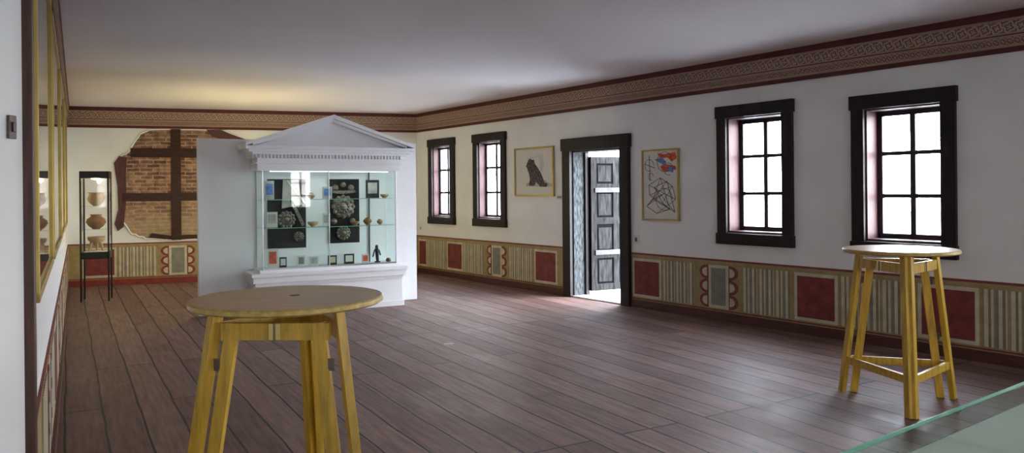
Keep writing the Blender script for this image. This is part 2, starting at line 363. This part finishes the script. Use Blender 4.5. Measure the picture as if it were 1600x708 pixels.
it=[('r',0.02,.39),('s',.39,1.06),('r',1.06,1.64),('s',1.64,2.30),('c',2.30,3.0),('s',3.0,3.64),('r',3.64,4.24),
 ('r',5.76,6.314),('s',6.314,6.854),('c',6.854,7.534),('s',7.534,8.18),('r',8.18,8.73),('s',8.73,9.487),('r',9.487,10.07),('s',10.07,10.8),('c',10.8,11.5),('s',11.5,12.2),('r',12.2,12.8),('s',12.8,13.5),('r',13.5,14.1),('s',14.1,14.8),('c',14.8,15.5),('s',15.5,16.2),('r',16.2,16.8),('s',16.8,17.5),('c',17.5,18.2),('s',18.2,19.3)]
dado('trim_4',FR,[(0,4.404),(5.758,LR)],it,'right')
redbase=mat('baseboard_red',(.22,.035,.025),.5,var=.2)
dado('trim_5',FB,[(0,LB)],[('r',.2,.77),('s',.77,1.40),('c',1.40,2.04),('s',2.04,2.65),('r',2.65,3.2),('s',3.2,3.85),('c',3.85,4.5),('s',4.5,5.1),('r',5.1,5.6),('s',5.6,5.98)],'back',redbase)
itl=[];x=.1;seq=['s','r','s','c'];w={'s':.66,'r':.58,'c':.68};j=0
while x<11: itl.append((seq[j%4],x,x+w[seq[j%4]])); x+=w[seq[j%4]]; j+=1
dado('trim_6',FL,[(0,LL-.12)],itl,'left')
o=Ob('trim_7',FL); o.box(LL-.12,LL+.0,0,.034,0,HC,brownpost); o.done(.003)
# ---------------------------------------------------------------- exposed brick with timber framing
o=Ob('exposed_brick_patch',FB)
out=[(1.28,2.70),(1.14,2.60),(1.02,2.42),(.90,2.26),(.80,2.18),(.74,2.03),(.77,1.8),(.83,1.5),(.78,1.2),(.86,1.05),(1.0,.88),(1.22,.78),(1.6,.745),(2.1,.75),(2.6,.82),(2.95,1.2),(3.15,1.8),(3.1,2.3),(3.25,2.50),(2.85,2.53),(2.62,2.62),(2.45,2.70)]
pts=[]
for i in range(len(out)):
    p,q=out[i],out[(i+1)%len(out)]
    for k in range(4):
        t=k/4; pts.append((p[0]+(q[0]-p[0])*t+random.uniform(-.018,.018),min(2.70,p[1]+(q[1]-p[1])*t+random.uniform(-.018,.018))))
o.prism(pts,.001,.012,brickm)
for i in range(len(pts)):
    p,q=pts[i],pts[(i+1)%len(pts)]
    o.cyl((p[0],.015,p[1]),(q[0],.015,q[1]),.014,.014,plaster,6)
o.box(1.62,1.78,.001,.035,.75,2.70,beamwood)
o.box(.98,3.05,.001,.03,2.20,2.36,beamwood); o.box(.84,3.1,.001,.03,1.44,1.58,beamwood)
o.prism([(.72,2.10),(.80,2.22),(.92,2.2),(.90,1.9),(.91,1.5),(.88,1.2),(.86,1.0),(.77,.93),(.72,1.05),(.78,1.3),(.77,1.7)],.001,.03,redwood)
o.prism([(2.45,2.70),(2.6,2.63),(2.9,2.52),(3.3,2.5),(3.3,2.46),(2.7,2.45),(2.3,2.58),(2.2,2.70)],.001,.028,redwood)
o.prism([(1.25,.80),(1.6,.76),(2.2,.77),(2.2,.84),(1.6,.83),(1.3,.88)],.001,.03,beamwood)
o.done()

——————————

Skip every picture and transcribe the data above exactly.

Keep writing the Blender script for this image. This is part 2, starting at line 363. This part finishes the script. Use Blender 4.5. Measure the picture as if it were 1600x708 pixels.
it=[('r',0.02,.39),('s',.39,1.06),('r',1.06,1.64),('s',1.64,2.30),('c',2.30,3.0),('s',3.0,3.64),('r',3.64,4.24),
 ('r',5.76,6.314),('s',6.314,6.854),('c',6.854,7.534),('s',7.534,8.18),('r',8.18,8.73),('s',8.73,9.487),('r',9.487,10.07),('s',10.07,10.8),('c',10.8,11.5),('s',11.5,12.2),('r',12.2,12.8),('s',12.8,13.5),('r',13.5,14.1),('s',14.1,14.8),('c',14.8,15.5),('s',15.5,16.2),('r',16.2,16.8),('s',16.8,17.5),('c',17.5,18.2),('s',18.2,19.3)]
dado('trim_4',FR,[(0,4.404),(5.758,LR)],it,'right')
redbase=mat('baseboard_red',(.22,.035,.025),.5,var=.2)
dado('trim_5',FB,[(0,LB)],[('r',.2,.77),('s',.77,1.40),('c',1.40,2.04),('s',2.04,2.65),('r',2.65,3.2),('s',3.2,3.85),('c',3.85,4.5),('s',4.5,5.1),('r',5.1,5.6),('s',5.6,5.98)],'back',redbase)
itl=[];x=.1;seq=['s','r','s','c'];w={'s':.66,'r':.58,'c':.68};j=0
while x<11: itl.append((seq[j%4],x,x+w[seq[j%4]])); x+=w[seq[j%4]]; j+=1
dado('trim_6',FL,[(0,LL-.12)],itl,'left')
o=Ob('trim_7',FL); o.box(LL-.12,LL+.0,0,.034,0,HC,brownpost); o.done(.003)
# ---------------------------------------------------------------- exposed brick with timber framing
o=Ob('exposed_brick_patch',FB)
out=[(1.28,2.70),(1.14,2.60),(1.02,2.42),(.90,2.26),(.80,2.18),(.74,2.03),(.77,1.8),(.83,1.5),(.78,1.2),(.86,1.05),(1.0,.88),(1.22,.78),(1.6,.745),(2.1,.75),(2.6,.82),(2.95,1.2),(3.15,1.8),(3.1,2.3),(3.25,2.50),(2.85,2.53),(2.62,2.62),(2.45,2.70)]
pts=[]
for i in range(len(out)):
    p,q=out[i],out[(i+1)%len(out)]
    for k in range(4):
        t=k/4; pts.append((p[0]+(q[0]-p[0])*t+random.uniform(-.018,.018),min(2.70,p[1]+(q[1]-p[1])*t+random.uniform(-.018,.018))))
o.prism(pts,.001,.012,brickm)
for i in range(len(pts)):
    p,q=pts[i],pts[(i+1)%len(pts)]
    o.cyl((p[0],.015,p[1]),(q[0],.015,q[1]),.014,.014,plaster,6)
o.box(1.62,1.78,.001,.035,.75,2.70,beamwood)
o.box(.98,3.05,.001,.03,2.20,2.36,beamwood); o.box(.84,3.1,.001,.03,1.44,1.58,beamwood)
o.prism([(.72,2.10),(.80,2.22),(.92,2.2),(.90,1.9),(.91,1.5),(.88,1.2),(.86,1.0),(.77,.93),(.72,1.05),(.78,1.3),(.77,1.7)],.001,.03,redwood)
o.prism([(2.45,2.70),(2.6,2.63),(2.9,2.52),(3.3,2.5),(3.3,2.46),(2.7,2.45),(2.3,2.58),(2.2,2.70)],.001,.028,redwood)
o.prism([(1.25,.80),(1.6,.76),(2.2,.77),(2.2,.84),(1.6,.83),(1.3,.88)],.001,.03,beamwood)
o.done()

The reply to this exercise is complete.